Read Ephesians 2:1-10 (NLT)

1Once you were dead because of your disobedience and your many sins. 2 You used to live in sin, just like the rest of the world, obeying the devil—the commander of the powers in the unseen world. He is the spirit at work in the hearts of those who refuse to obey God. 3 All of us used to live that way, following the passionate desires and inclinations of our sinful nature. By our very nature we were subject to God’s anger, just like everyone else.

4 But God is so rich in mercy, and he loved us so much, 5 that even though we were dead because of our sins, he gave us life when he raised Christ from the dead.(It is only by God’s grace that you have been saved!) 6 For he raised us from the dead along with Christ and seated us with him in the heavenly realms because we are united with Christ Jesus. 7 So God can point to us in all future ages as examples of the incredible wealth of his grace and kindness toward us, as shown in all he has done for us who are united with Christ Jesus.

8 God saved you by his grace when you believed.
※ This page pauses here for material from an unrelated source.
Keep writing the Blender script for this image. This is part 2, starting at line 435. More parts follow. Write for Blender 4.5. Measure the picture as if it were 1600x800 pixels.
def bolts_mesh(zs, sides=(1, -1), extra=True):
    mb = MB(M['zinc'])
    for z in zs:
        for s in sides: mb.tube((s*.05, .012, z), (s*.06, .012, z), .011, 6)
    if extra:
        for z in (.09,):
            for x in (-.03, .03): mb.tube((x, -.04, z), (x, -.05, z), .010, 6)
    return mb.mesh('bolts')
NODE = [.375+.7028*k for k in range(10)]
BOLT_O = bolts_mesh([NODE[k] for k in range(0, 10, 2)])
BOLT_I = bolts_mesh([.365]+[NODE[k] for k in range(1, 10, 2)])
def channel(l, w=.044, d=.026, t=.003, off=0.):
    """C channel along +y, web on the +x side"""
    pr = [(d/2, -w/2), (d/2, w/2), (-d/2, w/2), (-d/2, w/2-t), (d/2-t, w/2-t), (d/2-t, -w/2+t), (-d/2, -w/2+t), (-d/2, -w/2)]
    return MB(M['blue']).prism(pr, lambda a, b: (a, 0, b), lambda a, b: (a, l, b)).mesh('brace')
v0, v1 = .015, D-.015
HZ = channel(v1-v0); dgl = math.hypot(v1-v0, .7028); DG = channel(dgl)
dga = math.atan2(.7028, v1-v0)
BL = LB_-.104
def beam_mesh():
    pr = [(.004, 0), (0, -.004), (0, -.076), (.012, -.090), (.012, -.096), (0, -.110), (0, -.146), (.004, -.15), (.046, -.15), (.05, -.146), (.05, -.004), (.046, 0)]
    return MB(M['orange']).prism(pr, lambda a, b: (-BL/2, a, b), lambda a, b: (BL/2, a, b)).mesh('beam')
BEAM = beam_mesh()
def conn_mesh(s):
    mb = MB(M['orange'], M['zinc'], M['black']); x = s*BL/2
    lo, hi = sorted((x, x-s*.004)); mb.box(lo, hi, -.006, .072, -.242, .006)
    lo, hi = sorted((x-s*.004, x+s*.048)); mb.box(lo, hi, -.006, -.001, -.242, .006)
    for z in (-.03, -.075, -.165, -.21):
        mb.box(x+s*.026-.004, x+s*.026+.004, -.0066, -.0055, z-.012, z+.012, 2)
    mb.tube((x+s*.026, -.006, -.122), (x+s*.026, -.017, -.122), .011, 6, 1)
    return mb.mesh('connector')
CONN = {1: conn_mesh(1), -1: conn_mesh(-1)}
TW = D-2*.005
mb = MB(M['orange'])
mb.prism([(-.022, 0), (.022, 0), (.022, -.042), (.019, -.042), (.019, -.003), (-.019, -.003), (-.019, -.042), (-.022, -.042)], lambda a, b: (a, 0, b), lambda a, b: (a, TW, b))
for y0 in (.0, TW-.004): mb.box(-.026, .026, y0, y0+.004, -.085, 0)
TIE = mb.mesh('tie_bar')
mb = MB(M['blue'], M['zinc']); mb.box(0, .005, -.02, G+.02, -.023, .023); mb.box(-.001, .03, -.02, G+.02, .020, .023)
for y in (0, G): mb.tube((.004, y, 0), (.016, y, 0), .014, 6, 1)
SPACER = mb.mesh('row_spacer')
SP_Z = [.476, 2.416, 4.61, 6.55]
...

And you can’t take credit for this; it is a gift from God. 9 Salvation is not a reward for the good things we have done, so none of us can boast about it. 10 For we are God’s masterpiece. He has created us anew in Christ Jesus, so we can do the good things he planned for us long ago.

  • We reviewed this passage last week. How does it strike you differently after this study?

  • Where have you experienced death? Where have you experienced life? Where do you need more life this week?

Read 1 John 2:1-2 (NLT)

1My dear children, I am writing this to you so that you will not sin. But if anyone does sin, we have an advocate who pleads our case before the Father. He is Jesus Christ, the one who is truly righteous. 2 He himself is the sacrifice that atones for our sins—and not only our sins but the sins of all the world.

Journal or write down some thoughts of gratitude about God’s willingness to rescue us from the mess we’ve created.